Rethinking Donor Events

This week I was honored to teach fundraising at a United Way nonprofit capacity-building program. The room is always filled with organizations doing amazing work, and I learn so much from them!

We were talking about finding ease in donor engagement.

One group had planned a breakfast celebration with their youth program participants. During our discussion they rethought the event…

“What if we invited donors to the youth breakfast, so they can see the impact by connecting with young people in the program?”

Donors, meet our youth. Youth, meet our donors. Why not do both: Celebrate those your program supports and engage donors. It’s interesting, unexpected, and offers a really beautiful human connection.

Brilliant! And who doesn’t like pancakes?

How To Make Donor Events Easy

Inspired by their creativity, I’ll add my suggestions for sanity-saving events. It doesn’t need to be difficult or expensive to give donors a chance to “show up,” get to know a nonprofit they like, and meet the people it impacts and, especially, those who make the work happen.

1. Repeat

If you’re doing it once, do something similar a few times. Not everyone will be available on the same day (and the second time is always easier to plan than the first). You could even do a single invitation with two dates. I’m willing to bet that donors would start looking forward to a semiannual gathering with youth.

2. Give it time to stick

There’s value to a donor in just being invited. If they don’t attend, they have no idea how many people were there or what they missed! So forge ahead for at least one year. Plan small, easy events two to four times to create some momentum, consistency, and visibility.

3. Keep it simple

For lots of reasons — including these articulated so well by the brilliant Armando Zumaya in this terrific article called “Kill Your Gala” — I am not a fan of big galas. (Boards may love them, but they’re a ton of work for staff.

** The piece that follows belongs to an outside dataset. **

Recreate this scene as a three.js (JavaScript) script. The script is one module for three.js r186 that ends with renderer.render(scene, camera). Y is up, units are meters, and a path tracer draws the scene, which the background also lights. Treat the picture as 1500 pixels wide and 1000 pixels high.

And, sadly, folks usually attend for social reasons, not because they’re drawn to your mission.)

Consider something simpler instead, like the board-hosted gathering suggested in last week’s blog(Side note: Board members play such an important role in supporting good donor events: as sounding boards and as hosts. Utilize this resource!)

4. Leverage what’s in the news

I love the idea of a quarterly (or, better yet, monthly) online Fireside Chat or Brown Bag Virtual Lunch with the Executive Director. I’ll bet your ED wouldn’t even need to prepare — this is what they do all day. There are a lot of changes happening around us, and your donors care how they affect you. This is a timely, easy, and engaging way to tell them.


Play with some ideas, try something new, and have fun.

Whether eight or 80 donors show up to your breakfast event or Zoom lunch with the ED, they’re the right donors: they are interested in what you do.

After all, would you rather run through a required list of gala VIPs or spontaneously chat over coffee and pancakes to learn how a donor came to care about your work?